(Rows from a 3D scene dataset)
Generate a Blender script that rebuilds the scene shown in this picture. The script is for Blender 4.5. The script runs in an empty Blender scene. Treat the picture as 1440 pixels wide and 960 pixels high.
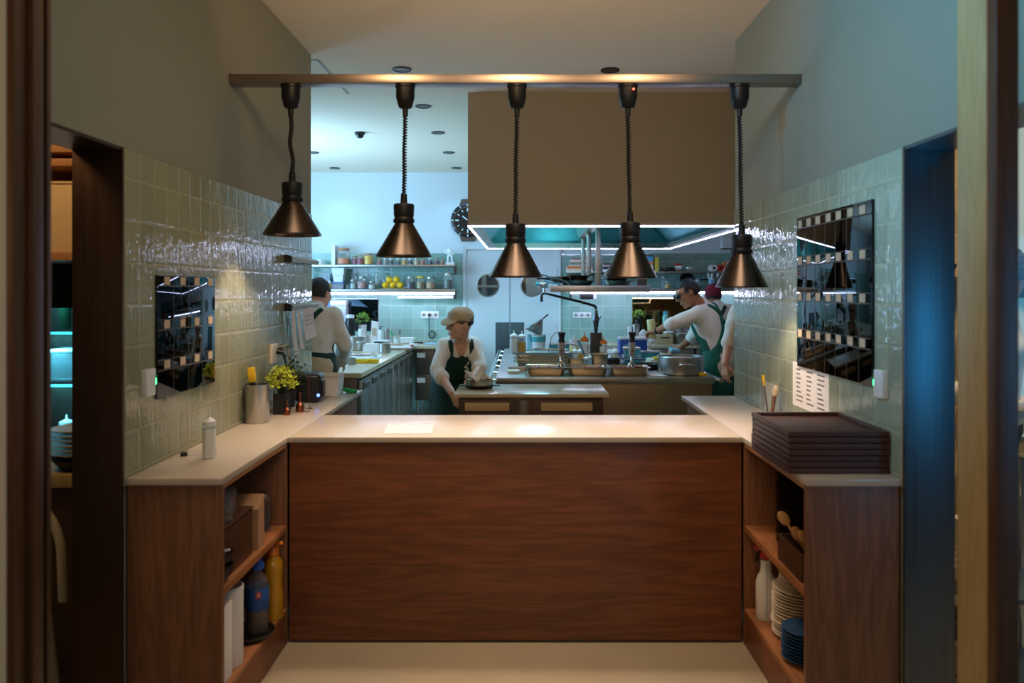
import bpy, bmesh, math, random
import numpy as np
from mathutils import Vector, Matrix, Euler
random.seed(7)
C = bpy.context.scene.collection
sc = bpy.context.scene
PI = math.pi
F, CX, CY, CZ = 1070.0, 735.0, 407.0, 1.59      # lens of the photograph in pixels, vanishing point, eye height

def at(px, py, Y):                              # point of the place at distance Y along the view axis
    return Vector(((px-CX)*Y/F, Y, CZ+(CY-py)*Y/F))
def wx(px, Y): return (px-CX)*Y/F
def wz(py, Y): return CZ+(CY-py)*Y/F

def lin(c):
    if isinstance(c, str):
        c = [int(c[i:i+2], 16)/255 for i in (0, 2, 4)]
    return tuple((v/12.92 if v <= .04045 else ((v+.055)/1.055)**2.4) for v in c[:3])

# ------------------------------------------------------------------ materials
def _new(name):
    m = bpy.data.materials.new(name); m.use_nodes = True
    nt = m.node_tree; b = nt.nodes['Principled BSDF']
    return m, nt, b
def _mixc(nt, fac, a, b, mode='MIX'):
    n = nt.nodes.new('ShaderNodeMix'); n.data_type = 'RGBA'; n.blend_type = mode
    for s, v in ((n.inputs[0], fac), (n.inputs[6], a), (n.inputs[7], b)):
        if hasattr(v, 'is_linked') or hasattr(v, 'links'): nt.links.new(v, s)
        elif isinstance(v, (tuple, list)): s.default_value = tuple(v)+(1,) if len(v) == 3 else v
        else: s.default_value = v
    return n.outputs[2]
def _math(nt, op, a, b=None, c=None):
    n = nt.nodes.new('ShaderNodeMath'); n.operation = op
    for s, v in zip(n.inputs, (a, b, c)):
        if v is None: continue
        if hasattr(v, 'links'): nt.links.new(v, s)
        else: s.default_value = v
    return n.outputs[0]
def _coord(nt, scale=(1,1,1), rot=(0,0,0), kind='Object'):
    t = nt.nodes.new('ShaderNodeTexCoord'); mp = nt.nodes.new('ShaderNodeMapping')
    mp.inputs['Scale'].default_value = scale; mp.inputs['Rotation'].default_value = rot
    nt.links.new(t.outputs[kind], mp.inputs['Vector']); return mp.outputs[0]
def _noise(nt, vec, scale, detail=3, rough=.5):
    n = nt.nodes.new('ShaderNodeTexNoise'); n.inputs['Scale'].default_value = scale
    n.inputs['Detail'].default_value = detail; n.inputs['Roughness'].default_value = rough
    nt.links.new(vec, n.inputs['Vector']); return n
def _bump(nt, b, h, strength, dist):
    n = nt.nodes.new('ShaderNodeBump'); n.inputs['Strength'].default_value = strength
    n.inputs['Distance'].default_value = dist
    nt.links.new(h, n.inputs['Height']); nt.links.new(n.outputs[0], b.inputs['Normal'])

def mk(name, col, rough=.5, metal=0, var=.12, scale=9, bump=0, bscale=60, spec=None, coat=0, trans=0, alpha=1, emit=None, es=0, sss=0, sheen=0):
    m, nt, b = _new(name); c = lin(col)
    v = _coord(nt); n = _noise(nt, v, scale)
    b.inputs['Base Color'].default_value = c+(1,)
    if var:
        col_o = _mixc(nt, n.outputs['Fac'], tuple(x*(1-var) for x in c), tuple(min(1, x*(1+var)) for x in c))
        nt.links.new(col_o, b.inputs['Base Color'])
    b.inputs['Roughness'].default_value = rough; b.inputs['Metallic'].default_value = metal
    if spec is not None: b.inputs['Specular IOR Level'].default_value = spec
    if coat: b.inputs['Coat Weight'].default_value = coat; b.inputs['Coat Roughness'].default_value = .08
    if trans: b.inputs['Transmission Weight'].default_value = trans
    if alpha < 1: b.inputs['Alpha'].default_value = alpha
    if sheen: b.inputs['Sheen Weight'].default_value = sheen
    if sss:
        b.inputs['Subsurface Weight'].default_value = sss; b.inputs['Subsurface Radius'].default_value = (.01, .004, .002)
        b.inputs['Subsurface Scale'].default_value = 1
    if bump: _bump(nt, b, _noise(nt, v, bscale, 2).outputs['Fac'], bump, .004)
    if emit is not None:
        b.inputs['Emission Color'].default_value = lin(emit)+(1,); b.inputs['Emission Strength'].default_value = es
    return m

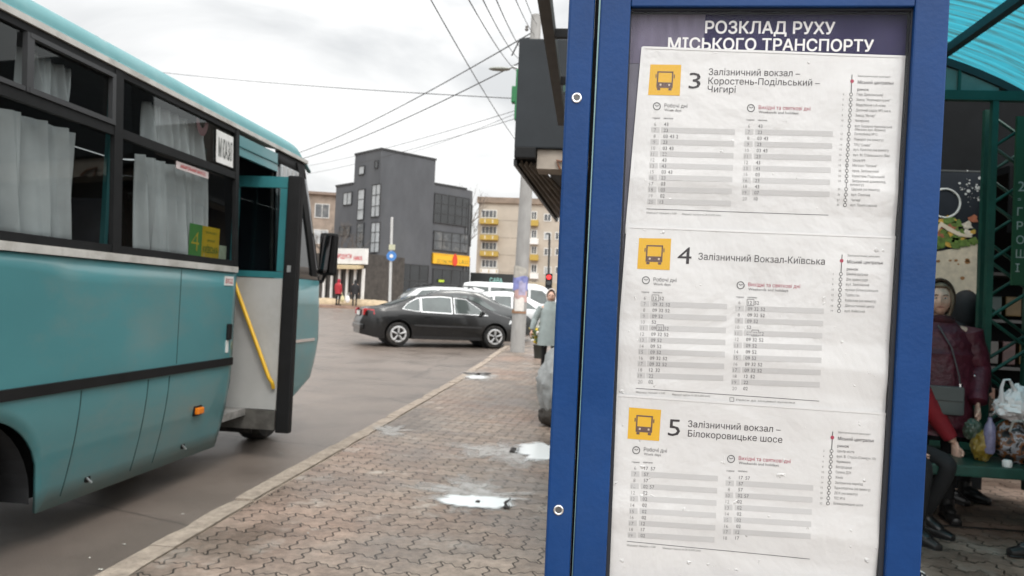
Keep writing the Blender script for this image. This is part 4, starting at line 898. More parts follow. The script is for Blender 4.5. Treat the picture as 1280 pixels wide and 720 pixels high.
solid(side_grid(MB(), RB, 7.6, ZTOP - .005, ZTOP + .03, .016, 30, 1).build('gutter_trim', TRIM, bus), .03)
# side window structure
def strip(name, ya, yb, z0, z1, m, proud=.0, t=.03, parent=None): return (lambda o_: o_ if t < .005 and m is BGLASS else solid(o_, t))(side_grid(MB(), ya, yb, z0, z1, proud, 2, 10).build(name, m, parent or bus))
strip('sill_trim', RB, 6.055, ZS + .004, ZS + .05, TRIM, .012, .03)
strip('window_frame', RB, 6.0, ZS + .054, 1.66, BFRAME, .0)
strip('window_frame', RB, 6.0, 2.335, 2.392, BFRAME, .004)
strip('window_frame', RB, 6.0, 2.712, ZTOP - .008, BFRAME, .002)
for ya, yb in ((2.55, 2.63), (4.385, 4.468), (6.0, 6.058)): strip('pillar', ya, yb, ZS + .054, ZTOP - .008, BFRAME, .007)
for ya, yb in ((RB, 2.545), (2.634, 4.38), (4.472, 5.996)):
    strip('window', ya, yb, 1.663, 2.332, BGLASS, -.004, .004); strip('upper_window', ya, yb, 2.395, 2.709, BGLASS, -.004, .004)
# slider of the upper vent
VF = mat('vent_frame', (.035, .036, .038), .45)
strip('vent_frame', 3.66, 4.382, 2.395, 2.425, VF, .014); strip('vent_frame', 3.66, 4.382, 2.685, 2.71, VF, .014); strip('vent_frame', 3.64, 3.69, 2.396, 2.708, VF, .012); strip('vent_frame', 4.35, 4.383, 2.426, 2.684, VF, .013)
strip('vent_frame', 2.64, 3.63, 2.395, 2.42, VF, .013)
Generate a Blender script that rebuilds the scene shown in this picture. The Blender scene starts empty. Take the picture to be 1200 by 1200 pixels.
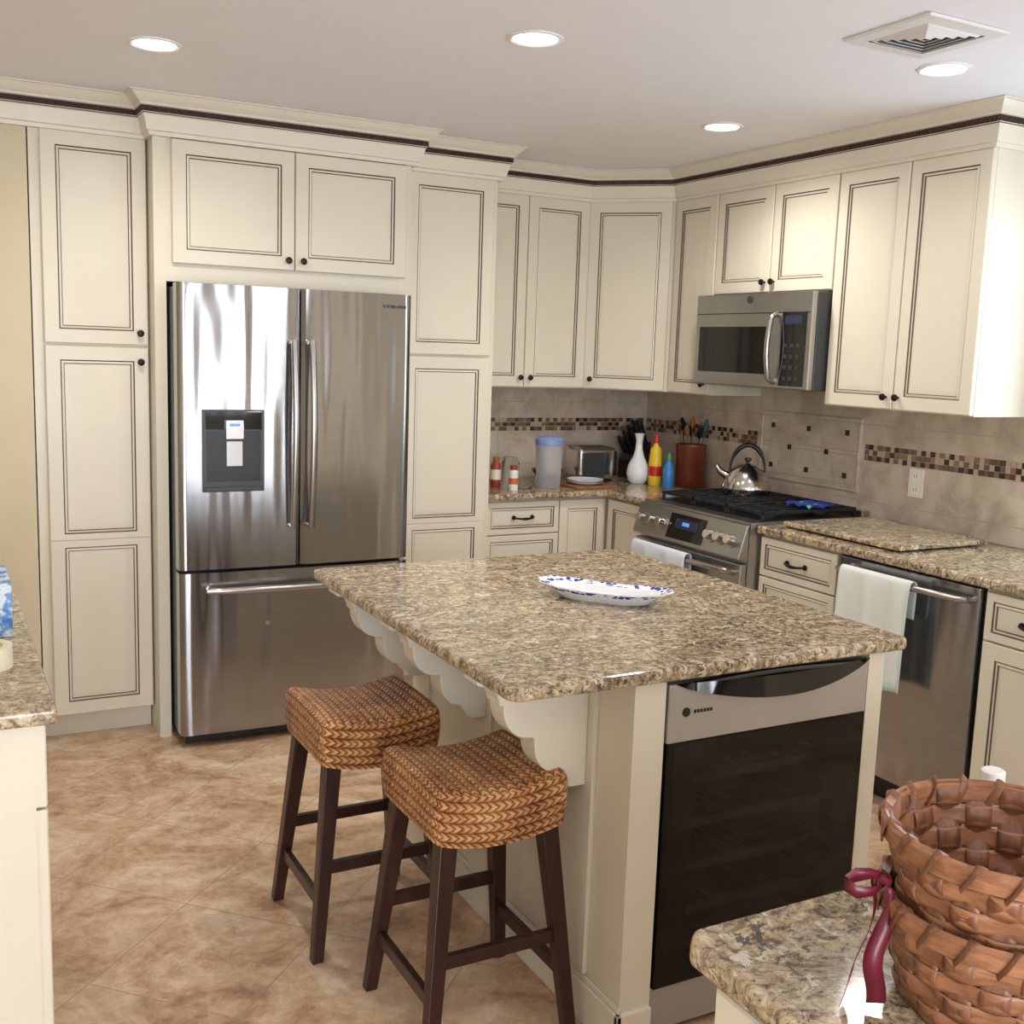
import bpy, bmesh, math, random
from mathutils import Vector, Matrix
random.seed(7)
S=bpy.context.scene
C=S.collection
def lin(r,g,b):
    f=lambda c:(c/255/12.92) if c/255<=.04045 else ((c/255+.055)/1.055)**2.4
    return (f(r),f(g),f(b),1)
# ------------------------------------------------------------ materials
class N:
    def __init__(s,name):
        s.m=bpy.data.materials.new(name);s.m.use_nodes=True;s.t=s.m.node_tree;s.b=s.t.nodes['Principled BSDF']
    def n(s,typ,**k):
        x=s.t.nodes.new(typ)
        for a,v in k.items():
            if a in x.inputs: x.inputs[a].default_value=v
            else: setattr(x,a,v)
        return x
    def l(s,a,b): s.t.links.new(a,b)
    def math(s,op,a,b=None):
        x=s.t.nodes.new('ShaderNodeMath');x.operation=op
        for i,v in enumerate((a,b)):
            if v is None: continue
            if hasattr(v,'links'): s.l(v,x.inputs[i])
            else: x.inputs[i].default_value=v
        return x.outputs[0]
    def ramp(s,fac,stops):
        x=s.t.nodes.new('ShaderNodeValToRGB');r=x.color_ramp
        while len(r.elements)<len(stops): r.elements.new(.5)
        for e,(p,c) in zip(r.elements,stops): e.position=p;e.color=c
        s.l(fac,x.inputs[0]);return x.outputs[0]
    def mix(s,fac,a,b,blend='MIX'):
        x=s.t.nodes.new('ShaderNodeMix');x.data_type='RGBA';x.blend_type=blend
        for i,v in ((0,fac),(6,a),(7,b)):
            if hasattr(v,'links'): s.l(v,x.inputs[i])
            else: x.inputs[i].default_value=v
        return x.outputs[2]
    def coord(s,kind='Object',scale=(1,1,1),rot=(0,0,0)):
        t=s.t.nodes.new('ShaderNodeTexCoord');m=s.t.nodes.new('ShaderNodeMapping')
        m.inputs['Scale'].default_value=scale;m.inputs['Rotation'].default_value=rot
        s.l(t.outputs[kind],m.inputs[0]);return m.outputs[0]
    def noise(s,co,scale,detail=4,rough=.5,dist=0):
        x=s.n('ShaderNodeTexNoise');x.inputs['Scale'].default_value=scale;x.inputs['Detail'].default_value=detail
        x.inputs['Roughness'].default_value=rough;x.inputs['Distortion'].default_value=dist
        s.l(co,x.inputs['Vector']);return x.outputs[0]
    def bump(s,h,strength=.3,dist=.01):
        x=s.n('ShaderNodeBump');x.inputs['Strength'].default_value=strength;x.inputs['Distance'].default_value=dist
        s.l(h,x.inputs['Height']);s.l(x.outputs[0],s.b.inputs['Normal'])
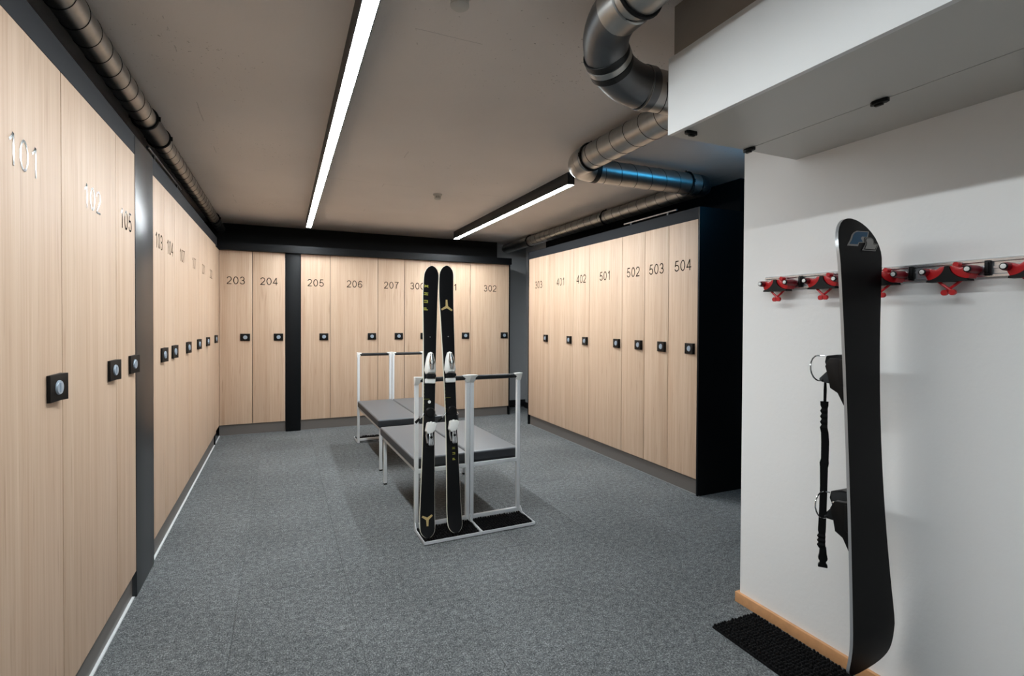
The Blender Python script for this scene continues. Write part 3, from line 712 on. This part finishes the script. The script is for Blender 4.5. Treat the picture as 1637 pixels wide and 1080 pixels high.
    g = MB().disc_stack((0.004, yh - 0.046, -0.040), (0, -1, 0), [(0.008, 0), (0.008, 0.004)], 14); pb('lever_eye', 'black_plastic', g, hb)
    g = MB().tube([(-0.018, yh - 0.030, 0.0), (-0.024, yh - 0.034, -0.03), (-0.016, yh - 0.034, -0.075)], 0.006, 8); pb('heel_spring', 'chrome', g, hb)
    # brake: pedal plate and arm
    zk = 0.735 / ez.z; yk = ytop(zk)
    bk = pb('ski_brake', 'black_plastic', MB().disc_stack((0.004, yk + 0.002, zk), (0, -1, 0), [(0.032, 0), (0.032, 0.014), (0.026, 0.020), (0.018, 0.021)], 20).box(-0.028, 0.034, yk - 0.012, yk, zk - 0.060, zk - 0.020), bevel=0)
    g = MB().tube([(-0.036, yk - 0.004, zk - 0.005), (-0.046, yk - 0.006, zk - 0.022), (-0.066, yk + 0.004, zk - 0.042)], 0.004, 8); pb('brake_arm', 'chrome', g, bk)
    g = MB().tube([(-0.060, yk + 0.001, zk - 0.036), (-0.084, yk + 0.012, zk - 0.062)], [0.007, 0.009], 10); pb('brake_tip', 'black_plastic', g, bk)
    g = MB().tube([(0.036, yk - 0.004, zk - 0.010), (0.044, yk - 0.008, zk - 0.022)], 0.006, 8); pb('brake_arm', 'chrome', g, bk)
    # three-armed logo
    def logo(zc, flip, size):
        m = MB()
        def arm(a, ln, w0, w1):
            d = Vector((math.cos(a), 0, math.sin(a))); q = Vector((-math.sin(a), 0, math.cos(a)))
            pts_ = [-q * w0, q * w0, d * ln + q * w1, d * ln - q * w1]
            vv_ = []
            for dy in (0.0, -0.0010):
                for p_ in pts_:
                    z_ = zc + p_.z; vv_.append((p_.x, ytop(z_) - 0.0002 + dy, z_))
            m.add(vv_, [(0, 1, 2, 3), (7, 6, 5, 4), (0, 4, 5, 1), (1, 5, 6, 2), (2, 6, 7, 3), (3, 7, 4, 0)])
        s_ = 1 if flip else -1
        arm(s_ * PI / 2 + (0.0), size, 0.0085, 0.0055)
        arm(s_ * (-PI * 0.20), size * 0.92, 0.0085, 0.0055); arm(PI + s_ * PI * 0.16, size * 0.92, 0.0085, 0.0055)
        o_ = m.build('logo', 'gold', r, smooth=False); o_['label'] = 'gold three-armed emblem'
    zt1 = 1.0 / ez.z
    if text_side == 'letters':
        logo(0.105, False, 0.040)
        for ch, zz in zip('PUNX', (1.392, 1.441, 1.491, 1.541)):
            me = letter_mesh(ch, 0.026, 0.019, 'lime')
            s_ = zz / ez.z; link('letter', me, r, (-0.030, ytop(s_) - 0.0008, s_))
    else:
        logo(1.410 / ez.z, True, 0.047)
        for ch, zz in zip('PUN', (0.438, 0.472, 0.505)):
            me = letter_mesh(ch, 0.018, 0.014, 'lime')
            s_ = zz / ez.z; link('letter', me, r, (0.008, ytop(s_) - 0.0008, s_))
    MB().tube([(0, ytop(1.23) + 0.001, 1.23), (0, ytop(1.23) - 0.002, 1.232)], 0.004, 10).build('rivet', 'alu', r)
    return r
ski('black ski with yellow-green letters near its tip, left of the pair', (0.806, 3.078, 0.034), (0.905, 3.382, 1.705), False, 'letters')
ski('black ski with gold emblem below its tip, right of the pair', (0.985, 3.082, 0.034), (1.007, 3.388, 1.712), True, 'emblem')

# ------------------------------------------------------------------ snowboard held in the wall rail
sb = empty('snowboard', (1.836, 1.09, 0.0)); tag(sb, 'black snowboard with blue and grey logo hanging upright on the white wall', 'snowboard')
ew = Vector((math.cos(math.radians(5)), math.sin(math.radians(5)), 0)); es = Vector((0, 0.033, 1)).normalized(); en = ew.cross(es)  # en faces the camera
S0, S1 = 0.152, 1.722
def bh_(s):
    u = (s - 0.30) / 1.30
    w_ = 0.104 + 0.030 * min(1.2, abs(2 * min(1, max(0, u)) - 1)) ** 2.0
    a = 0.135
    if s > S1 - a: w_ *= math.sqrt(max(0, 1 - ((s - S1 + a) / a) ** 2.3))
    a = 0.085
    if s < S0 + a: w_ *= max(0, 1 - ((S0 + a - s) / a) ** 4.5) ** 0.42
    return max(w_, 0.004)
def bbend(s):
    b_ = 0.010 * math.sin(PI * min(1, max(0, (s - 0.3) / 1.3)))
    if s > S1 - 0.17: b_ += 0.030 * ((s - S1 + 0.17) / 0.17) ** 2
    if s < S0 + 0.17: b_ += 0.030 * ((S0 + 0.17 - s) / 0.17) ** 2
    return b_
def bsurf(w_, s, off=0.0): return ew * (w_ + 0.024 - 0.026 * (s - 0.3)) + es * s - en * (bbend(s) - off)
ss = [S0 + k for k in (0, .002, .006, .013, .024, .04, .06, .085, .11, .135, .17)] + [S0 + .17 + (S1 - S0 - .34) * i / 14 for i in range(1, 15)] + [S1 - k for k in (.135, .11, .085, .06, .04, .024, .013, .006, .002, 0)]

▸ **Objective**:
Emit the lines of the material exactly, from its first line to the line containing "return tuple((v/12.92 if", inclusive; leave every picture out.

▸ **Exercise answer**:
Generate a Blender script that rebuilds the scene shown in this picture. The script is for Blender 4.5. The script runs in an empty Blender scene. Treat the picture as 1440 pixels wide and 960 pixels high.
import bpy, bmesh, math, random
import numpy as np
from mathutils import Vector, Matrix, Euler
random.seed(7)
C = bpy.context.scene.collection
sc = bpy.context.scene
PI = math.pi
F, CX, CY, CZ = 1070.0, 735.0, 407.0, 1.59      # lens of the photograph in pixels, vanishing point, eye height

def at(px, py, Y):                              # point of the place at distance Y along the view axis
    return Vector(((px-CX)*Y/F, Y, CZ+(CY-py)*Y/F))
def wx(px, Y): return (px-CX)*Y/F
def wz(py, Y): return CZ+(CY-py)*Y/F

def lin(c):
    if isinstance(c, str):
        c = [int(c[i:i+2], 16)/255 for i in (0, 2, 4)]
    return tuple((v/12.92 if v <= .04045 else ((v+.055)/1.055)**2.4) for v in c[:3])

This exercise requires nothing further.